#### [EXERCISE]
Transcribe everything in the data word for word. Pictures are left out.

#### [DATA SHOWN]
■ ■ ■ ■

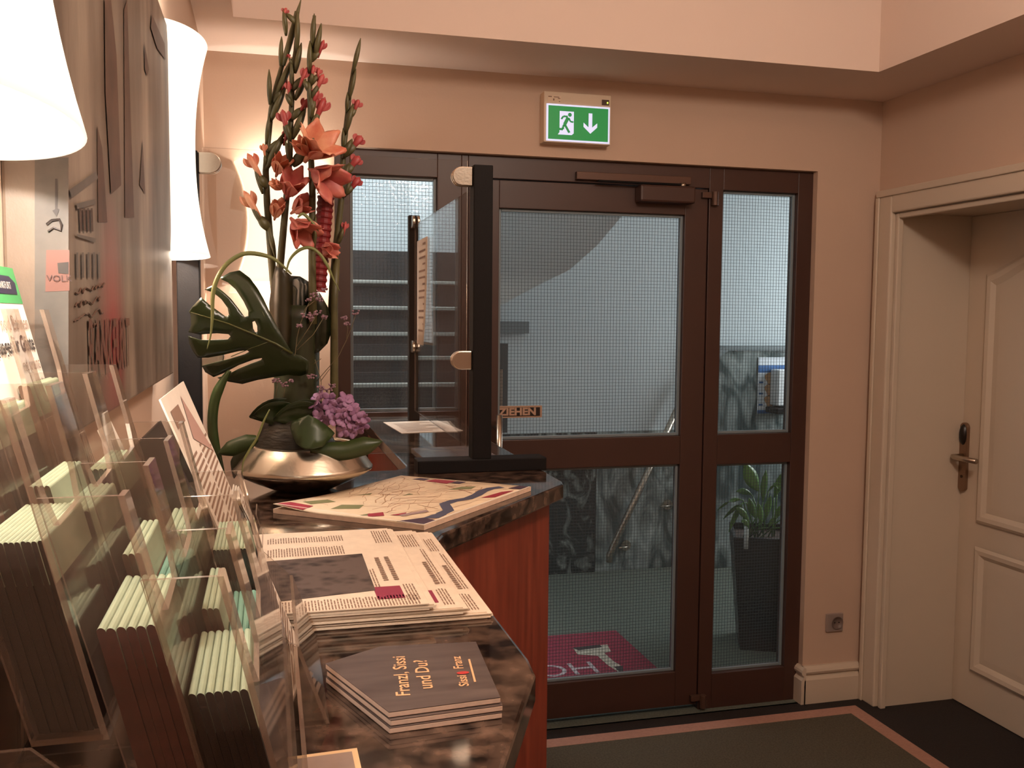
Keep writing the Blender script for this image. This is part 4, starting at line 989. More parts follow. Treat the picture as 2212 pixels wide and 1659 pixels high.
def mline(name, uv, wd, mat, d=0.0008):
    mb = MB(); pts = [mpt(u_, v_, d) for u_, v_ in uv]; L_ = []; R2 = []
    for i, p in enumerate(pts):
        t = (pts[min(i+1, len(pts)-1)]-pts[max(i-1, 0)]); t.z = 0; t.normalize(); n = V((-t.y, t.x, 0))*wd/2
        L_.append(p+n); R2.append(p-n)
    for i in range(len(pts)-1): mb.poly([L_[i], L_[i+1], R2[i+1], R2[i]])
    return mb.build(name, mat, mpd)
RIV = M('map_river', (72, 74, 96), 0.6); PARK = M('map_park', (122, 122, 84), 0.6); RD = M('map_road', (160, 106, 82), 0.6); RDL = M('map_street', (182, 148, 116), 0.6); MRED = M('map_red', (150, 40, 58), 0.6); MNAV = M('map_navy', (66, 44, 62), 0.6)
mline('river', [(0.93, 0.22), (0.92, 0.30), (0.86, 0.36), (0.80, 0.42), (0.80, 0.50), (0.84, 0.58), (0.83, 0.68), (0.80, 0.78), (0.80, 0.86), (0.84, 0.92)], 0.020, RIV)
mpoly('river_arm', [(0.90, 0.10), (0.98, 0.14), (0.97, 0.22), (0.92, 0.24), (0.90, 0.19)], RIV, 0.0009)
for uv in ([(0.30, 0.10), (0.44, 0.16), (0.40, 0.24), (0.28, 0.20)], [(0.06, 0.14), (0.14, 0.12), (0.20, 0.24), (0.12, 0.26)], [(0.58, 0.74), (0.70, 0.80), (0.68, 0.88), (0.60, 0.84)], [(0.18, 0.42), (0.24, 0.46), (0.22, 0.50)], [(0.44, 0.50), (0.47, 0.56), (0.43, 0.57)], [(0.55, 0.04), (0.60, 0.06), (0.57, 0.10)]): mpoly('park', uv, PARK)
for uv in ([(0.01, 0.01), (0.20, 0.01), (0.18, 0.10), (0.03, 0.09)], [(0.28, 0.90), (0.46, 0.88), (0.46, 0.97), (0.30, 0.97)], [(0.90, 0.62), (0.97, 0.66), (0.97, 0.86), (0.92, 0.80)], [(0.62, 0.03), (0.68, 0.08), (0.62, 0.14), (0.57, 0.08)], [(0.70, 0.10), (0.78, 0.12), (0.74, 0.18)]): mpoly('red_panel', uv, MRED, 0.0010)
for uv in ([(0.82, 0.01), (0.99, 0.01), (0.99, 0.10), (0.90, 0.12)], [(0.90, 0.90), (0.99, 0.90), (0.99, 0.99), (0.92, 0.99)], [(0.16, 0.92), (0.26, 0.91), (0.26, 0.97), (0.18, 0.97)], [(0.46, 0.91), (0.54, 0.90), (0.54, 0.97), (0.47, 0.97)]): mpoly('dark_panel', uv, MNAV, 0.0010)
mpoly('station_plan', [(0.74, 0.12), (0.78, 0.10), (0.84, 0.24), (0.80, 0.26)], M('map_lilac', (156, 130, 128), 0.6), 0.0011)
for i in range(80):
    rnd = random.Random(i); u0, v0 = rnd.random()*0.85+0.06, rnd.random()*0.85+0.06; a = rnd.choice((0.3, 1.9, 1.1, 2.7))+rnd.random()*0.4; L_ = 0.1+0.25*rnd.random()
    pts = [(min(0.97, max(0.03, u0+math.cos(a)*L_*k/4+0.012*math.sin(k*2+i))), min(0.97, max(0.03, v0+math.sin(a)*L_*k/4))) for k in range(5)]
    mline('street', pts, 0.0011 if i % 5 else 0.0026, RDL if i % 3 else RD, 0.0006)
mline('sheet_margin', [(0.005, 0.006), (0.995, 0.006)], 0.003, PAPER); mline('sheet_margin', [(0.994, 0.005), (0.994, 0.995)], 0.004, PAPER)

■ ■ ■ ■

#### [COMPLETED EXERCISE]
Keep writing the Blender script for this image. This is part 4, starting at line 989. More parts follow. Treat the picture as 2212 pixels wide and 1659 pixels high.
def mline(name, uv, wd, mat, d=0.0008):
    mb = MB(); pts = [mpt(u_, v_, d) for u_, v_ in uv]; L_ = []; R2 = []
    for i, p in enumerate(pts):
        t = (pts[min(i+1, len(pts)-1)]-pts[max(i-1, 0)]); t.z = 0; t.normalize(); n = V((-t.y, t.x, 0))*wd/2
        L_.append(p+n); R2.append(p-n)
    for i in range(len(pts)-1): mb.poly([L_[i], L_[i+1], R2[i+1], R2[i]])
    return mb.build(name, mat, mpd)
RIV = M('map_river', (72, 74, 96), 0.6); PARK = M('map_park', (122, 122, 84), 0.6); RD = M('map_road', (160, 106, 82), 0.6); RDL = M('map_street', (182, 148, 116), 0.6); MRED = M('map_red', (150, 40, 58), 0.6); MNAV = M('map_navy', (66, 44, 62), 0.6)
mline('river', [(0.93, 0.22), (0.92, 0.30), (0.86, 0.36), (0.80, 0.42), (0.80, 0.50), (0.84, 0.58), (0.83, 0.68), (0.80, 0.78), (0.80, 0.86), (0.84, 0.92)], 0.020, RIV)
mpoly('river_arm', [(0.90, 0.10), (0.98, 0.14), (0.97, 0.22), (0.92, 0.24), (0.90, 0.19)], RIV, 0.0009)
for uv in ([(0.30, 0.10), (0.44, 0.16), (0.40, 0.24), (0.28, 0.20)], [(0.06, 0.14), (0.14, 0.12), (0.20, 0.24), (0.12, 0.26)], [(0.58, 0.74), (0.70, 0.80), (0.68, 0.88), (0.60, 0.84)], [(0.18, 0.42), (0.24, 0.46), (0.22, 0.50)], [(0.44, 0.50), (0.47, 0.56), (0.43, 0.57)], [(0.55, 0.04), (0.60, 0.06), (0.57, 0.10)]): mpoly('park', uv, PARK)
for uv in ([(0.01, 0.01), (0.20, 0.01), (0.18, 0.10), (0.03, 0.09)], [(0.28, 0.90), (0.46, 0.88), (0.46, 0.97), (0.30, 0.97)], [(0.90, 0.62), (0.97, 0.66), (0.97, 0.86), (0.92, 0.80)], [(0.62, 0.03), (0.68, 0.08), (0.62, 0.14), (0.57, 0.08)], [(0.70, 0.10), (0.78, 0.12), (0.74, 0.18)]): mpoly('red_panel', uv, MRED, 0.0010)
for uv in ([(0.82, 0.01), (0.99, 0.01), (0.99, 0.10), (0.90, 0.12)], [(0.90, 0.90), (0.99, 0.90), (0.99, 0.99), (0.92, 0.99)], [(0.16, 0.92), (0.26, 0.91), (0.26, 0.97), (0.18, 0.97)], [(0.46, 0.91), (0.54, 0.90), (0.54, 0.97), (0.47, 0.97)]): mpoly('dark_panel', uv, MNAV, 0.0010)
mpoly('station_plan', [(0.74, 0.12), (0.78, 0.10), (0.84, 0.24), (0.80, 0.26)], M('map_lilac', (156, 130, 128), 0.6), 0.0011)
for i in range(80):
    rnd = random.Random(i); u0, v0 = rnd.random()*0.85+0.06, rnd.random()*0.85+0.06; a = rnd.choice((0.3, 1.9, 1.1, 2.7))+rnd.random()*0.4; L_ = 0.1+0.25*rnd.random()
    pts = [(min(0.97, max(0.03, u0+math.cos(a)*L_*k/4+0.012*math.sin(k*2+i))), min(0.97, max(0.03, v0+math.sin(a)*L_*k/4))) for k in range(5)]
    mline('street', pts, 0.0011 if i % 5 else 0.0026, RDL if i % 3 else RD, 0.0006)
mline('sheet_margin', [(0.005, 0.006), (0.995, 0.006)], 0.003, PAPER); mline('sheet_margin', [(0.994, 0.005), (0.994, 0.995)], 0.004, PAPER)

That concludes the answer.